Friday, July 29, 2011

Ahhh, the Senate . . . .

About an hour and a half after the House, on its third try, passed the Boehner Bill, it arrived in the Senate. And if there was ever a bill truly dead on arrival, this is it. Within minutes, the Senate began voting on killing it (voting to table the motion to concur in the House Amendments to the Senate Bill to which the Boehner Bill was attached).

But in between, there was a funny interplay between Majority Leader Reid and Minority Leader McConnell. As with anything on the floor of the US Senate, however, understanding what is said in nearly impossible to understand . . . ahh, the Senate.

Just before they began voting, McConnell asked Reid whether his plan was to bring up the Reid plan tonight. Reid said yes, and McConnell said that the House intended to vote on the McConnell plan tomorrow at 1 PM. To which Reid said he hoped they were more timely on that vote than they have been in the last three days.

Under the Senate rules, Reid has to file for Cloture tonight, and then wait until 1 AM on Sunday (in the middle of the night) to vote to proceed. McConnell volunteered to have that vote tonight. Reid said he would be happy to agree -- if it was a majority vote. McConnell refused.

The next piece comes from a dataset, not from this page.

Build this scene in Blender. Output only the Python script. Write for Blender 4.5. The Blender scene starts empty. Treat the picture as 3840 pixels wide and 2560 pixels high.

In other words, Reid was more than willing to have the final vote on the Reid plan tonight, if the Republicans agreed not to filibuster the bill. Reid refused. Instead, he wants to set up the vote Saturday night/Sunday morning.

Why this gamesmanship? Reid would probably lose a vote on Cloture if it were held tonight. And McConnell is hoping to engineer that. In that event, Both the Reid plan and the Boehner plan would have been voted down, in theory balancing out the death of the Boehner plan. There would then be no plan on the table, and each side would have to work on something new.

Reid, on the other hand, really does not want a final vote tonight. If he sends his plan to the House tomorrow, Boehner can probably keep enough folks in his caucus together to kill it, leading to the same result.

Reid's goal is to spend the next day either working out a deal, or leaving his plan as the last plan standing. Over the next 30 hours, as we get closer to the limit, Reid hopes to consolidate his caucus and pick up a few Republicans to get to the 60 votes to reach cloture. Reid figures he can pick up moderates like Scott Brown and Olympia Snowe, can get Republicans who have excoriated Tea Party Trolls like John McCain, or those just those who are rightly scared of what will happen if there is a default.

The goal of all of this is to have the last bill that could be approved before the default. It is like Toby suggests in this clip from the West Wing--it is a "ridiculous idea" to vote on the debt limit until just before the country defaults because "otherwsie it's too dangerous for any Senator to try to stop it" or "stick an amendment on it."

UPDATE--Even before I finished wirting this post, the Senate killed the Boehner Bill.

1 comments:

Lee said...

The vote to kill the Boehner plan in the Senate was 59-41. So 6 Republicans joined the Democrats. I am not sure if those were folks like Rand Paul shooting from the Right, or moderates like Olympia Snowe coming from the middle. It is key to figuring out just how close we are to a deal.